Are there existing (maybe even supermicro server proprietary ones), PCIE 5 to PCIE 4 converter, which makes full use of the PCIE 5 bandwidth ?
Meaning adapting for example a single PCIE-5.0 x 16 slot, to full 4 * PCIE-4.0 x 8 slots
I vaguely recall a short aside demo card for a server, to be used with nvme/u.2 which would not be able to make use of the full PCIE 5 speed anyway. As part of a video for a server. But can’t seem to find it.
( I have no idea if im hallucinating, or it was servethehome / level1tech / etc … )
I don’t think you could achieve this with just a retimer. Those are mostly used to push these fragile signals through cables not really made for it (miniSAS PCIe5 risers with retimers for example exist). To actually get more usable lanes out than you put it, I imagine you need a bridge, even if you do go down in per lane speed to maintain the same total bandwidth.
I’d check with someone like Christian Peine Contact Us – C-Payne PCB Design if there is anything like that in the pipeline.
This second one appears to be a non-starter: it uses 100 W.
But the first one, I imagine, could be made to work with downstream PCIe 4.0 devices with a bit of planning.

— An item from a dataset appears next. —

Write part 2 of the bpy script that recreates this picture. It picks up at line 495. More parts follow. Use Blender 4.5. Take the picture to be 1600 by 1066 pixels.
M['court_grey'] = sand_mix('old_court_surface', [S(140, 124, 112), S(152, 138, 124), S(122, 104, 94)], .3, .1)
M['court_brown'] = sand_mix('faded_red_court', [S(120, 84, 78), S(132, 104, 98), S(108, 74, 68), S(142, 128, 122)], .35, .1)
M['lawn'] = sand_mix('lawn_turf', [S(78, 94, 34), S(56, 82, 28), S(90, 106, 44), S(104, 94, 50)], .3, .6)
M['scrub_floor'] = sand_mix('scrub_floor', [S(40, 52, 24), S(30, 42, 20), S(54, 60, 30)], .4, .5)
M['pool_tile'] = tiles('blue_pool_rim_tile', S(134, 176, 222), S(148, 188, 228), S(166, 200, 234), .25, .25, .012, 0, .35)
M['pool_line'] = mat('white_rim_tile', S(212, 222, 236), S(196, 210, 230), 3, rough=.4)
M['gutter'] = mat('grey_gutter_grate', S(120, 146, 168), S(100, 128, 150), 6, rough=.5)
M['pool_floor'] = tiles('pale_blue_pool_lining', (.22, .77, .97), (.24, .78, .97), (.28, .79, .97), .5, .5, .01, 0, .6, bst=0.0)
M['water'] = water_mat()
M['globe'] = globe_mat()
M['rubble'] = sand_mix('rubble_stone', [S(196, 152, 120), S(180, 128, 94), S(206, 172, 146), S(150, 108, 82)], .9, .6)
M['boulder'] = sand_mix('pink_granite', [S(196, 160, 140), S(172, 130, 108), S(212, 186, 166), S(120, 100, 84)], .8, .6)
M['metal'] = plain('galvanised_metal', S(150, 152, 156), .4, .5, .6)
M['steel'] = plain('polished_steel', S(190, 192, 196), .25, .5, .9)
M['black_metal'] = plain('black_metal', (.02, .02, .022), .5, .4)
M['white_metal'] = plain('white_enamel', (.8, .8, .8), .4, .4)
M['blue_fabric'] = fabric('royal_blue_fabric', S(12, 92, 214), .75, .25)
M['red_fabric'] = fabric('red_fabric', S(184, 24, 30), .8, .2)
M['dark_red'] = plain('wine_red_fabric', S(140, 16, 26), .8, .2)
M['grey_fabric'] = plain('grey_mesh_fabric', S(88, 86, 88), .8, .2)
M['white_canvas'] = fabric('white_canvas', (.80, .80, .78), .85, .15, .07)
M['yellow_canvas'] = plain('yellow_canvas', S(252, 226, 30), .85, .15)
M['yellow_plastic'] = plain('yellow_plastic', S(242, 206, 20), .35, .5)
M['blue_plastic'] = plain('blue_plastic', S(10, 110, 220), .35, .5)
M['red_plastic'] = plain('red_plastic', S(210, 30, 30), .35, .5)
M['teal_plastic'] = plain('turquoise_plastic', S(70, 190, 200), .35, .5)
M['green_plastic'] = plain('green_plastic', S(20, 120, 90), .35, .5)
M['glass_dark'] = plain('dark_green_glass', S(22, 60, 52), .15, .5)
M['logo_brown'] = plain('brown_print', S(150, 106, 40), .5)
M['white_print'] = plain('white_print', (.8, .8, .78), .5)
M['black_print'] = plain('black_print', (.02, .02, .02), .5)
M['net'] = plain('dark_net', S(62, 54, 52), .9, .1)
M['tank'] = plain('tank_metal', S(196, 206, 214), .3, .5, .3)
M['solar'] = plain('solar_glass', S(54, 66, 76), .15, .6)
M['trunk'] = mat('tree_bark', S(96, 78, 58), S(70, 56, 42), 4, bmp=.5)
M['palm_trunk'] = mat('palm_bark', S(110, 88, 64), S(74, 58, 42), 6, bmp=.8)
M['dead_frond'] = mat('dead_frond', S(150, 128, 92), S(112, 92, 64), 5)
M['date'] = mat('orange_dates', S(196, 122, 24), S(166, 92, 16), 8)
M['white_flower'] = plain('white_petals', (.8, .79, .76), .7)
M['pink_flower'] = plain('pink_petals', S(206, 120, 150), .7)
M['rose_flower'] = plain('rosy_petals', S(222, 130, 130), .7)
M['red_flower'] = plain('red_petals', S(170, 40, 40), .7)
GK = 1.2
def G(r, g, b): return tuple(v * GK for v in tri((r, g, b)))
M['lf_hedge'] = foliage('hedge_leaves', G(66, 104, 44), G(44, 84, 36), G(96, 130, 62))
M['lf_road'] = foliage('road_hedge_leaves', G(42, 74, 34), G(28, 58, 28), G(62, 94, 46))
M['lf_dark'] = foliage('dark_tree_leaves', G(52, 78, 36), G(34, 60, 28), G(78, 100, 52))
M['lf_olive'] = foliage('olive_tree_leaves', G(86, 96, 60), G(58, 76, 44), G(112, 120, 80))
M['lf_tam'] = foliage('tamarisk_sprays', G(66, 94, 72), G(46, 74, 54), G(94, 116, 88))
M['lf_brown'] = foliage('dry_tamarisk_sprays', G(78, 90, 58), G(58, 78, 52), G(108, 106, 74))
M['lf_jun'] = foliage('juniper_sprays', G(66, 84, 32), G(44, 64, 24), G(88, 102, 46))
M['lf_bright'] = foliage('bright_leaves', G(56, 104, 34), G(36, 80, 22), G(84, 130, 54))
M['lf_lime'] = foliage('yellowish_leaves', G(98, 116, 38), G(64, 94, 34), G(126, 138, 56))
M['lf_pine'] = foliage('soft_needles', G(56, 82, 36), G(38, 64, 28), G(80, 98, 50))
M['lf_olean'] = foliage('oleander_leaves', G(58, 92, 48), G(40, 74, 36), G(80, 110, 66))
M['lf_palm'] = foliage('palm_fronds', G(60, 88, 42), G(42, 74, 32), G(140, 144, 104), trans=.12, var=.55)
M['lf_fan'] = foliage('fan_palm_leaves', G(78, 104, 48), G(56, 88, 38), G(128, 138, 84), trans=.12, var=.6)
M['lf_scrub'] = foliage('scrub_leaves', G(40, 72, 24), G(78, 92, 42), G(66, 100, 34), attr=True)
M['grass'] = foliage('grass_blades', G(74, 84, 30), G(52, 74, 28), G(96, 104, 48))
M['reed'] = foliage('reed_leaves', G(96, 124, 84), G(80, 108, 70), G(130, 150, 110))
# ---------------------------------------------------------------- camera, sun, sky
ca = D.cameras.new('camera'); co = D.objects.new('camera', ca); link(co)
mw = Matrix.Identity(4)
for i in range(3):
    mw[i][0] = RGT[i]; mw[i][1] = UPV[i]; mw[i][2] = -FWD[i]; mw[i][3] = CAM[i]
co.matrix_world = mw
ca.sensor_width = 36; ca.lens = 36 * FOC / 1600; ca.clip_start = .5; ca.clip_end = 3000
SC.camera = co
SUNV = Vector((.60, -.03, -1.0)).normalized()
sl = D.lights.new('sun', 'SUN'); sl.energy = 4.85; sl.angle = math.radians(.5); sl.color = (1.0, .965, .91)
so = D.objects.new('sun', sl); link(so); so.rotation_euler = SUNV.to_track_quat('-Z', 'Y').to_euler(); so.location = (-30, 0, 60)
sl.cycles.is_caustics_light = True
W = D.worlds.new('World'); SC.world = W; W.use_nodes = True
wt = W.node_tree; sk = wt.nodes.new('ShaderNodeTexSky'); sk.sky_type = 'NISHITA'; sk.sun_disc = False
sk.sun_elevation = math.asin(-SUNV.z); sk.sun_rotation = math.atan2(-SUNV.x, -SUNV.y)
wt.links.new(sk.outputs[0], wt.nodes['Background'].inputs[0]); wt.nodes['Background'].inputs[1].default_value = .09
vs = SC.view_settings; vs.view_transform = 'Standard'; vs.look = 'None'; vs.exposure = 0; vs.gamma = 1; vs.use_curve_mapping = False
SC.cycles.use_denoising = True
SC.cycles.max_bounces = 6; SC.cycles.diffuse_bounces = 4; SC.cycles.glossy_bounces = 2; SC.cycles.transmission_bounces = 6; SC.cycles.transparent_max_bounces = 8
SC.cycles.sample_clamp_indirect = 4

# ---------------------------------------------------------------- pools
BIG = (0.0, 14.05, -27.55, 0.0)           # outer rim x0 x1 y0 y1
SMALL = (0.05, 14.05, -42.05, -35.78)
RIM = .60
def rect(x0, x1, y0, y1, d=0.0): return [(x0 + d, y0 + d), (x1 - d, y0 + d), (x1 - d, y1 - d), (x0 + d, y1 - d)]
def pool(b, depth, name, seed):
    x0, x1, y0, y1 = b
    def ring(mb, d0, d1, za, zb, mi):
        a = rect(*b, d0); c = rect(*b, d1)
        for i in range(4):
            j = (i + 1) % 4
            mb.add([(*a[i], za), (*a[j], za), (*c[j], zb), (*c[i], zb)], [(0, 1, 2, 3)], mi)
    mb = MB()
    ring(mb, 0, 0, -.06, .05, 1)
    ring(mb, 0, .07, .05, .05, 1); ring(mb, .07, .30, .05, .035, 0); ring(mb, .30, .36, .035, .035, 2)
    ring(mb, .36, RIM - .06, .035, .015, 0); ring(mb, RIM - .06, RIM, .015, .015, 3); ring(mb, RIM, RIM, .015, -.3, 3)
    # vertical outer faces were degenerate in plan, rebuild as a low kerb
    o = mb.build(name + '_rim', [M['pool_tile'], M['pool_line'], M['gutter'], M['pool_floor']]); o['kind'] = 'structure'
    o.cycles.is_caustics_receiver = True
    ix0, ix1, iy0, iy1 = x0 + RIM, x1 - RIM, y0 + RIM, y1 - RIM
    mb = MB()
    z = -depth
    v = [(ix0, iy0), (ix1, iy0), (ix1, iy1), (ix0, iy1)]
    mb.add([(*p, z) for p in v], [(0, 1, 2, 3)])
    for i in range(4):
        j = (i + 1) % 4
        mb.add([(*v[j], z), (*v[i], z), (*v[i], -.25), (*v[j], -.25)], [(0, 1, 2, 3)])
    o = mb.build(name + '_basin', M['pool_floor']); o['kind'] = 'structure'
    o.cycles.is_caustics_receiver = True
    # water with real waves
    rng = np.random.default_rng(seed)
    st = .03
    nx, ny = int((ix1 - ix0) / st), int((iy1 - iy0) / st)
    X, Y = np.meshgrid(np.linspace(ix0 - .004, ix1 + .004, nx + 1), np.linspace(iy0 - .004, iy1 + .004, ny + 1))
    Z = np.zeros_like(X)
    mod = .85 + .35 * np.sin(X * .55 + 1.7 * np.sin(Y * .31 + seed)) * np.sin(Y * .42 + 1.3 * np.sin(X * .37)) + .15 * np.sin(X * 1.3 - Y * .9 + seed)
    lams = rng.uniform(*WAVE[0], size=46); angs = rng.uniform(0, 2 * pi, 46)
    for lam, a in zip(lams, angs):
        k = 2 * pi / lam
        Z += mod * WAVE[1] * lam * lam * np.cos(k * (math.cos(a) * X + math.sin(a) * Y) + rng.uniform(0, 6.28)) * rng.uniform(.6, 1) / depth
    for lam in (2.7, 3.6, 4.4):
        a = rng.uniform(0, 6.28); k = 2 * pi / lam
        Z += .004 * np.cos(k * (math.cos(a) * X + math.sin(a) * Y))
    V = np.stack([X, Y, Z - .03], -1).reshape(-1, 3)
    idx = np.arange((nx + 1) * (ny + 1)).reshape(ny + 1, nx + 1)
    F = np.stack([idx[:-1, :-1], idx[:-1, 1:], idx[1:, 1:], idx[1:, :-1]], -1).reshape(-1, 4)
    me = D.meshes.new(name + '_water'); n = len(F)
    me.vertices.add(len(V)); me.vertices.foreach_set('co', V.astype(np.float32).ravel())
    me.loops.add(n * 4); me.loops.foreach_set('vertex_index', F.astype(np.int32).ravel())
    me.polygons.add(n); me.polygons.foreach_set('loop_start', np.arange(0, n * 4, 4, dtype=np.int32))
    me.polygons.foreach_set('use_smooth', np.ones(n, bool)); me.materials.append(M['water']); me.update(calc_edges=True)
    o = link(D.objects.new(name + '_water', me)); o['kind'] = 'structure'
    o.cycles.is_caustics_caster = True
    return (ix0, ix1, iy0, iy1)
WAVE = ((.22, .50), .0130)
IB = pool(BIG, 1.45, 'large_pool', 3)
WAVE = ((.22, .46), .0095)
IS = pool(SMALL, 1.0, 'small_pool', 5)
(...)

The these would appear to be great for PCIe CEM-to-MCIO/MiniSAS setups using C-Payne’s device adapters to “move” the slots to a more convenient part of the chassis.
Looking for a three-generation jump here: 5.0 → 2.0. Too many devices still lagging behind with PCIe 2.0 speeds on the market and they’re like 8~16 lanes wide. But PEX89144 is the only one that multiplies 16 lanes to 128, and it sucks up 49 W.